Lit up

I find myself craving for the clocks to change this week.  The street lights are out of kilter with the darkness and it feels too easy to shirk a morning run because it’s so dark outside (I know it will still be dark at the end of October, but at least my running route will be well lit if the Council decides to switch the street light timers).

‘Lit’, according to  The Youth who are my authoritative students, used to be slang for ‘intoxicated’ i.e someone so high on  booze or drugs that they would only be able to smile and therefore,  ‘look lit up like a light, Miss’. (Honestly).  But before I can nail down such game changing information, I’m told that the phrase has already moved on.  ‘Come on Miss, keep up’.  Now I have to juggle with the news that ‘well lit’ also now means that something is flipping amazing (they used a different adjective) or it can describe a person being ‘popped’ or hyped up about an upcoming event.

So if I’ve got this right, I am now well lit about the prospect of my usual running route being well lit by the end of October. I’ll need to ponder this on a run before opening my mouth again in public.

At bootcamp we’re now starting in the dark under the interrogative stare of the instructor’s head torch, but still finishing in daylight to scrape the mud off our trainers before driving to work.  In a few weeks it will be dark all the time and I can stop wearing mascara.
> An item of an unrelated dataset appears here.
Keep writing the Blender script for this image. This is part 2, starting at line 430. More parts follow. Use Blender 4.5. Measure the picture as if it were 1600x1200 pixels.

Yesterday, Bootcamp Bill ran us through darkness to the far side of the park where he’d spotted the only street lamps that were still switched on. It was a nifty move to get us exercising in a pool of light  – he said it was for our personal safety, but we knew he really wanted to check we were planking and not just asleep on the grass. With street lights come houses, and in this particular spot they are of the expensive Victorian variety.    As we burpeed and sprawled (Suzy Dent, have a word with British Military Fitness please, before Bear Grylls gets totally carried away with new Brit Fit verbiage), one of these imposing front doors thrusts open and a shaft of light fires across our sweating, noisy troop.  In harmony we turn to see the fine figure of  a well lit man. He was certainly ‘popped’ but even in his combo of boxer shorts and wellies we could tell he was less than excited about our dawn chorus.  Apparently he was also less than excited that, after finally getting off to sleep,  his baby son was now well ‘stoked’ about our presence.

We ran back into the darkness.  The muscle memory of parental sleep deprivation was etched too deep in most of us not to feel some spasm of shame about igniting New Dad’s fuse.

On reflection, I’m ready for Autumn.  Like morphing language, I’m stoked about change.  I’m well lit about scented candles, fairy lights, carved pumpkins and bonfires and they’re all best against a dark backdrop. Time to turn out some lights and have some fun. I’m sparked, I’m candled, I’m lit.